14 May 2014

Editorial: The Perils of Island Warfare


By James R. Holmes

It’s a lot easier to take an island than it is to hold on to it.

So the Naval Diplomat spent last weekend discussing Asian security with glitterati from our fair Ocean State, the West Coast, and Japan. I hosted them at my cottage off Newport’s Bellevue Avenue and my gracious seaside estate overlooking the Narragansett Bay. Verily, it’s good to number among the Four Hundred.
It was a tad jarring, amid such genteel surroundings, that everyone wanted to talk about war in the Pacific. But maybe it shouldn’t be: New Englanders’ fascination with Japan dates to Commodore Matthew Perry’s celebrated voyages to the archipelago in the 1850s. Yep, the good commodore was a Newporter. And of course it was in Newport that naval thinkers gamed out the Pacific War during the 1920s and 1930s. Admiral Chester Nimitz lavished praise on local boys for their foresight. New England may jut into the Atlantic, but we have a long tradition of thinking about Asia.
The question on everyone’s lips is, how should Japan and America respond if China’s People’s Liberation Army seizes one or more of the Senkaku Islands?
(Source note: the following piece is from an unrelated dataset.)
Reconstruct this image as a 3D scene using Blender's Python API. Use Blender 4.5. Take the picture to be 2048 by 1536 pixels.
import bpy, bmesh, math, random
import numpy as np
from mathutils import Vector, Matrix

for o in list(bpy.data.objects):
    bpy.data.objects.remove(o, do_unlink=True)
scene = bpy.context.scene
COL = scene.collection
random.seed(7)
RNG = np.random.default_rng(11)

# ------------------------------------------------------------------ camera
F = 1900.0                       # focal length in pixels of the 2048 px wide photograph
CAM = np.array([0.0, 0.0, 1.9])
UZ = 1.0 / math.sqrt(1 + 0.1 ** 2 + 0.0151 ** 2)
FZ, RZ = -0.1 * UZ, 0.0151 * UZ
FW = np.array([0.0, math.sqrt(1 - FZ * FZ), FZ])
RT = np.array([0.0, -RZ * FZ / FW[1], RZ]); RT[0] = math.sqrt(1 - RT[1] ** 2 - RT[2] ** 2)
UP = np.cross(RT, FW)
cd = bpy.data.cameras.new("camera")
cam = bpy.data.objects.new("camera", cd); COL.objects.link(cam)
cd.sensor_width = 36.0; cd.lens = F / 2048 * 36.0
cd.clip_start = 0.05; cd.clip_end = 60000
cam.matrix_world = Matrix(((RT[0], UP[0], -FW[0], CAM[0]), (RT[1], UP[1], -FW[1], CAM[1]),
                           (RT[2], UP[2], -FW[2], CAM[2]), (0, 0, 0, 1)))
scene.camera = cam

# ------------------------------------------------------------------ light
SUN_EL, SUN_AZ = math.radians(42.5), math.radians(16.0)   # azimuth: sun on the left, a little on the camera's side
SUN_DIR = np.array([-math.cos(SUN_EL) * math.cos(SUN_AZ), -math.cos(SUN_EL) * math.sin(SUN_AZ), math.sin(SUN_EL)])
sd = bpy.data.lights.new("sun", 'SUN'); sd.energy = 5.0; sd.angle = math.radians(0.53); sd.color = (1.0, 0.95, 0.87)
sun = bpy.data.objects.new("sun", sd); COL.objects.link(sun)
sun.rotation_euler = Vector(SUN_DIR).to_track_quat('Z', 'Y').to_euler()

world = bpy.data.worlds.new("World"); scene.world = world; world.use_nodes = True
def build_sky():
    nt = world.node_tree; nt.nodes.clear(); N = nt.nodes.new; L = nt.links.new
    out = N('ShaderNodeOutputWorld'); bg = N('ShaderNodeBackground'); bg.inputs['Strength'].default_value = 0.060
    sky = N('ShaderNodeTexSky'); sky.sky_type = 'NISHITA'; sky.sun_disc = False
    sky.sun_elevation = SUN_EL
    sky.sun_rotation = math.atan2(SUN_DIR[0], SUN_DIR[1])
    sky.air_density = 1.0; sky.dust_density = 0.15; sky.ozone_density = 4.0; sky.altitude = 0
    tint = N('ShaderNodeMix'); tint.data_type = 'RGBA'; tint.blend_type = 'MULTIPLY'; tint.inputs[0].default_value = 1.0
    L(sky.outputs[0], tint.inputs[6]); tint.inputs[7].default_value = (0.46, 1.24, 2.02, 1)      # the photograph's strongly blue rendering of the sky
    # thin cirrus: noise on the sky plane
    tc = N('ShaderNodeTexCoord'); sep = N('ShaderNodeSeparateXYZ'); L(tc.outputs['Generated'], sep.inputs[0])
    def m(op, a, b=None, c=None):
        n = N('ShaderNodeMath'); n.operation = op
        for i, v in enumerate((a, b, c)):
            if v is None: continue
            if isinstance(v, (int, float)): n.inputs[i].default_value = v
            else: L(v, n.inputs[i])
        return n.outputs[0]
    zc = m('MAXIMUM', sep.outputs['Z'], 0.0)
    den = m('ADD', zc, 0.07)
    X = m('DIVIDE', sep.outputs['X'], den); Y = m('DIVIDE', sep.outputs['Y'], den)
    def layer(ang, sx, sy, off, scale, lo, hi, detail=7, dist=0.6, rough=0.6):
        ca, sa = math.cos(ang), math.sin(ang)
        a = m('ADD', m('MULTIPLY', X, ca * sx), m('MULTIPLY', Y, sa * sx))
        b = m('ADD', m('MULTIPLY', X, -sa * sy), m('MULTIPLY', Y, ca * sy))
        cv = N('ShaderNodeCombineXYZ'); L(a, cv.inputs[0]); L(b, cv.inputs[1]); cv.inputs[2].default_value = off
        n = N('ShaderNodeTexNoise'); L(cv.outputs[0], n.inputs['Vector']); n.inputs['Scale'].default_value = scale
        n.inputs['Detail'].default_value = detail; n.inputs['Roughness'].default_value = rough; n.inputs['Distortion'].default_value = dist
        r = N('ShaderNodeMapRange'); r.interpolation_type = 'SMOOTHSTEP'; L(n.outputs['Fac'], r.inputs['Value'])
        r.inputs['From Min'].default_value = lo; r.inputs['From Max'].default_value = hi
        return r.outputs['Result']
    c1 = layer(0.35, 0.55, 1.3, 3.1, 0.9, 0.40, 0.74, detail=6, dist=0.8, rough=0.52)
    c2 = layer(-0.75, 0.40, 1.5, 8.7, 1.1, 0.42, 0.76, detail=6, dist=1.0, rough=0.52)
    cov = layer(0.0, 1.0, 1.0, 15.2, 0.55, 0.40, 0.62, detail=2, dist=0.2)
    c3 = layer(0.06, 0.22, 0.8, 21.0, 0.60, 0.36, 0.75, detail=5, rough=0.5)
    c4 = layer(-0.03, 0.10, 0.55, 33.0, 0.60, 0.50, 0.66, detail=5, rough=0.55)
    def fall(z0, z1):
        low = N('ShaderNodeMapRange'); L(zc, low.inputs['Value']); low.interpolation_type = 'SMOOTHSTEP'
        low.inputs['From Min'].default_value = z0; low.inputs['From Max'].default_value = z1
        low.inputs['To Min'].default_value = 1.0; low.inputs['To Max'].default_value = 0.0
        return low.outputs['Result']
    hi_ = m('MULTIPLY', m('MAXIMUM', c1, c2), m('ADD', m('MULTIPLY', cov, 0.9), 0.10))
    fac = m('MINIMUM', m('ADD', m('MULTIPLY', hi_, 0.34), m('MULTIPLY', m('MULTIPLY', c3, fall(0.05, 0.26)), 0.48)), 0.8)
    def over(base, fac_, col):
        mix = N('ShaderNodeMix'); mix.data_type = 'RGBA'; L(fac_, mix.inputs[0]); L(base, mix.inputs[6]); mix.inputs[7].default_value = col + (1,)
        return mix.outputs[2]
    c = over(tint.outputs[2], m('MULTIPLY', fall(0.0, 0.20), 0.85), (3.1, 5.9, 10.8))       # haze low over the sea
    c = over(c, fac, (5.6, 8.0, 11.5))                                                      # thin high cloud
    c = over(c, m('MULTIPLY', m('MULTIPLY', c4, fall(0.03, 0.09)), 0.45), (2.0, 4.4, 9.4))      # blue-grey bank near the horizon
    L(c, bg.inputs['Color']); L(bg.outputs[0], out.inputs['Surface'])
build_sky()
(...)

A flip answer: rather than rush in, they should read their Thucydides. Why? Because alongside all his insights into the nature of war and diplomacy, the wise old Athenian delves into the rigors and perils of island warfare. One lesson: taking an island isn’t the same as holding it. A successful landing force can find itself stranded and isolated if the opponent commands the sea and sky around the island — severing ties between the occupiers and their parent force.